Ik had het prachtig uitgekiend, in plaats van de aanlooproute naar Triglav (de top), besloot ik een rustiger pad omhoog te nemen. Volgens Rok en Nika bij wie ik een nachtje in de tuin mocht kamperen, zou dit pad eveneens ongelooflijk mooi zijn én ik zou er geen hond tegen komen.
“Triglav is waanzin” zei Nika vol afschuw, “van drie kanten gaat er een onophoudelijke stroom mensen naar boven. Zeker op een zaterdag met goede weersvoorspellingen.” Ik twijfelde al een tijdje of ik me aan de hoogste piek van Slovenië wilde wagen. Gezien de hutten rondom Triglav zo’n beetje het hele hoogseizoen vol zitten en je er niet mag kamperen, is de meest voor de hand liggende optie, een zogenaamde “hit and run” poging vanuit het dal. Natuurlijk is het een mooie uitdaging en een gave prestatie, maar het massale schrikt mij gewoon af.
Sasavska Koča
Op de kaart toonde Nika me een alternatief via Sasavska Koča. Super, ik voelde de “ik heb er weer zin in” mood terug komen. ’s Nachts hoorde ik, net als bij de Zugspitze, de eerste wandelaars voorbij komen. Ik blijf het vreemd vinden dat je een paar uur in het donker loopt en niets van de prachtige omgeving ziet, om maar op die ene top te staan. Maar goed, er zullen ook mensen zijn die niet begrijpen dat zoveel bergketens oversteek zonder de iconische toppen te beklimmen. “Je bent er nu, waarom laat je die kans liggen?” Tja. Gewoon. Geen zin.
Na een bakkie heerlijke Turkse koffie begon ik aan mijn weg omhoog. Eerst over een onverharde weg, maar al snel mocht ik een smal paadje op. Omhoog. Links van me sloegen de witte wanden me stilletjes gade. Overal om me heen groeide heerlijk geurende kruiden, bloemen en weet ik het wat nog meer. Een familie steenbokken trapten een stuk verderop wat stenen naar beneden en terwijl ik de spinnenwebben uit mijn gezicht wreef, kroop er een slang haastig weg. Alle dieren vluchten voor mij. Voor mensen. Beren zitten hier niet. Niet meer. Te druk en te weinig bos, heb ik me laten vertellen. Wel heel veel herten, steenbokken en verschillende ritseldiertjes. Ik heb ze nog niet gezien, maar ik weet zeker dat de pohl (slaapmuis) er één van is.
Muziek in de bergen
Bij een bron, de laatste tot aan Koča pri Triglavskih jezerih, friste ik mezelf wat op.
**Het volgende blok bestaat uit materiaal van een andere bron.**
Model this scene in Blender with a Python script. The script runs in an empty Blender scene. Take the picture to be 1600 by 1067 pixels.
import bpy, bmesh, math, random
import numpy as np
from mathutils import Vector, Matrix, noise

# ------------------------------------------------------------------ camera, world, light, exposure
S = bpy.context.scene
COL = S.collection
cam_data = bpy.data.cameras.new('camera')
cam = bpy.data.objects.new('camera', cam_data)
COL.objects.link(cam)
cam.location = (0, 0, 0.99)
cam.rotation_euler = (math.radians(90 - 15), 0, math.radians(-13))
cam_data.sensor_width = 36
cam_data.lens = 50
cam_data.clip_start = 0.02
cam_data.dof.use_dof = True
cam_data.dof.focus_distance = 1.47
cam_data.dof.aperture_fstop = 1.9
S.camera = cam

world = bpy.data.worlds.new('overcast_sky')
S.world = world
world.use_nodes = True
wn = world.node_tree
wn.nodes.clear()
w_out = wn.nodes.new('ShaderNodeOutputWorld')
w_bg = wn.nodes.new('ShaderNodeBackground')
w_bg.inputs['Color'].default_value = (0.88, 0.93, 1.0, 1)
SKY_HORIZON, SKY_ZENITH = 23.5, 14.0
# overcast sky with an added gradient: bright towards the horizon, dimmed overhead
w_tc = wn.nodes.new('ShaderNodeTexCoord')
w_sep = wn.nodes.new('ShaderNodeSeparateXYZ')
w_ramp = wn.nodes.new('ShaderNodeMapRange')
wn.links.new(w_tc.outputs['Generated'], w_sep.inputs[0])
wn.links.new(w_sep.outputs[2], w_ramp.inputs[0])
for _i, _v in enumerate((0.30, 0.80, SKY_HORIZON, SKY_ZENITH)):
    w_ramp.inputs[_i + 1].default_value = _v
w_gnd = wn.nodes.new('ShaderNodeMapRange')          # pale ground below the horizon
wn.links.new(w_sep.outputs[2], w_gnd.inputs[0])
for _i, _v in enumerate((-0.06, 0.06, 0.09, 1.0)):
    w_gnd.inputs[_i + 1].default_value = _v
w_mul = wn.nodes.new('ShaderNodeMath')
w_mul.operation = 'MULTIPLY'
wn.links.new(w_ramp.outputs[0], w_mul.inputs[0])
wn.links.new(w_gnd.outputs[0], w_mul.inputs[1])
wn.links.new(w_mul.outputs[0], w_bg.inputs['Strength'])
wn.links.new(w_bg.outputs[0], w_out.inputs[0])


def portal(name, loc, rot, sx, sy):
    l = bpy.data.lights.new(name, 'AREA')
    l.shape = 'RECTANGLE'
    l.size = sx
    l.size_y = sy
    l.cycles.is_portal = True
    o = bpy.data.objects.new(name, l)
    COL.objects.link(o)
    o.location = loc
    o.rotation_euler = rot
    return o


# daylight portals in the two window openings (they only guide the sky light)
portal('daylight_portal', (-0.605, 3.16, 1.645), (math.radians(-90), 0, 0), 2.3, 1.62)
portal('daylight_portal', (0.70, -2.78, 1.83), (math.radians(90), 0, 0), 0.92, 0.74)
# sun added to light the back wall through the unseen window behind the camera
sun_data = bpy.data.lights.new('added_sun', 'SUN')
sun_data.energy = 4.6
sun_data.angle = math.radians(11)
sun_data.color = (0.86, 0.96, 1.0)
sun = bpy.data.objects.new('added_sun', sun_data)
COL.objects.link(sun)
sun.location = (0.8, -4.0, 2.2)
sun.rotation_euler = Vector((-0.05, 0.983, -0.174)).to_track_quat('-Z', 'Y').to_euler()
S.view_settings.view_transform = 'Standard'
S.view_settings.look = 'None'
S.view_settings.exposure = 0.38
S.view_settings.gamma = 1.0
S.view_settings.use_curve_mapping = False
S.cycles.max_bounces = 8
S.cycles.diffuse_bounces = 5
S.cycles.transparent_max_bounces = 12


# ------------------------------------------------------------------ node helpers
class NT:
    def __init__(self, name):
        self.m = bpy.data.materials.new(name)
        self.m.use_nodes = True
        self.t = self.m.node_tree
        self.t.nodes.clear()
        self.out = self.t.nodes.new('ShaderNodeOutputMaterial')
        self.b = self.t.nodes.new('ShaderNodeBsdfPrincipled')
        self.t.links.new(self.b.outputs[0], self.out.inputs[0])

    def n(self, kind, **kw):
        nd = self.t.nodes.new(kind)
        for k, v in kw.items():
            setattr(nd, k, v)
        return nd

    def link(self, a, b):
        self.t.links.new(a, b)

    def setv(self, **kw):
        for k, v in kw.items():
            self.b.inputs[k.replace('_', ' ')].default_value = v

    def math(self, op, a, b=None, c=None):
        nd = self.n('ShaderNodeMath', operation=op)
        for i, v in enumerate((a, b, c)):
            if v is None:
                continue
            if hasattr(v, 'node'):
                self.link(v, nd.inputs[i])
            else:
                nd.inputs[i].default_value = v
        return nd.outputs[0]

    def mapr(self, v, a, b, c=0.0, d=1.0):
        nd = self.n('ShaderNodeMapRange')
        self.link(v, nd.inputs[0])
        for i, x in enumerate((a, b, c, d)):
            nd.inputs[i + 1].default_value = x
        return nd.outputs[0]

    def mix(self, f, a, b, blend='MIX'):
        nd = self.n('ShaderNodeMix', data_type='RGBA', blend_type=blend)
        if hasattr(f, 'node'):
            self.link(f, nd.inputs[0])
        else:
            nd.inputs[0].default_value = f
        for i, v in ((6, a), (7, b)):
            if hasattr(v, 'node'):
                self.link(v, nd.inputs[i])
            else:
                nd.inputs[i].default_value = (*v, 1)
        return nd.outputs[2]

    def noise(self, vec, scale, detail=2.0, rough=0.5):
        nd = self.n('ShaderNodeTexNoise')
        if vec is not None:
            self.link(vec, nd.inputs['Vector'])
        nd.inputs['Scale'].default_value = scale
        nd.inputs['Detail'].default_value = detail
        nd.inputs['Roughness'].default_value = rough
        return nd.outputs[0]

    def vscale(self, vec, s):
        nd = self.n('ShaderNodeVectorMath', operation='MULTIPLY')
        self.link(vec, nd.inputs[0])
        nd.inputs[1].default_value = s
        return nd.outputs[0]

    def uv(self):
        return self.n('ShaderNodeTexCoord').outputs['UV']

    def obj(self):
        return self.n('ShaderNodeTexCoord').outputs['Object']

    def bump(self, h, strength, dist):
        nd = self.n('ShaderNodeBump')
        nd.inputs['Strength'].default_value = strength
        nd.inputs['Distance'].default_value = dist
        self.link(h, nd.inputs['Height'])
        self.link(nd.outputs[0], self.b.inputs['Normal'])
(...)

Wat een heerlijkheid. Mooi weer maakt alles een heel stuk makkelijker. En aangenamer. Terwijl ik mijn kleren in het zonnetje liet drogen hoorde ik ineens muziek. Mensen en muziek. Met vlagen bereikte een gezellige accordeon melodie mijn rustplek. Ik zag niemand, maar het was duidelijk dat er ergens een groep muzikanten rondzwierf.
Terwijl ik mijn weg vervolgde, bleef ik nieuwsgierig om me heen kijken. Waar zitten die lui? En waar lopen ze heen? De muziek werd luider. Ik hoorde geroep en gezang. Applaus en getrommel. Het kwam mijn kant op. Langzaam maar zeker dichterbij. En ja hoor, ze liepen “mijn route”. Minstens 50 poppetjes bewogen zich een colonne voort. Iets minder geamuseerd zette ik de pas erin.
Arena
Ik wist de meute voor te blijven, maar hun aanwezigheid schalde door de bergen. Letterlijk, want de enorme rotswanden vormen een soort arena waar je doorheen loopt. Een arena die al het geluid weerkaatst, versterkt, verdubbeld. Niet alleen de muzikanten, ook andere wandelaars lieten hun stemmen door de arena schallen. Te grappig voor woorden hoe honden hun baasjes imiteerden. Of andersom. Blaffen, verwonderd luisteren. Blaffen. Luisteren.
Mijn route ging verder langs de zeven Triglav meren. Prachtig. Een enorm wit karstplateau met aan alle kanten witte wanden. Afgewisseld met de typische dwarfpine bossen en dus die zeven meren. Het was zonnig en warm, echt een heerlijke zomerdag. En de laatste zaterdag van de zomervakantie voor de Slovenen. Toch ging er een gemoedelijk sfeertje. Picknickende families, groepjes interessant doende kerels met klettersteig sets, hier en daar een rugzakwandelaar en de muzikanten met hun accordeons.
Koča pri Triglavskih jezerih
Rond vijf uur kwam ik bij Koča pri Triglavskih jezerih, een populaire berghut bij één van de zeven meren. Vol natuurlijk. Niet dat ik daar wilde slapen, maar er was niet echt een andere optie. “You can make it to the next hut, Dom na Komna” liet een medewerker me weten. Technisch gezien was dat inderdaad mogelijk, maar ik had er al ruim 25 kilometer op zitten en geen zin om nog tweeënhalf uur te lopen. Bovendien had ik geen bereik dus kon de volgende hut niet bellen om te vragen of ze überhaupt plek hadden. “So if you’re full, am I then allowed to camp?” “No.”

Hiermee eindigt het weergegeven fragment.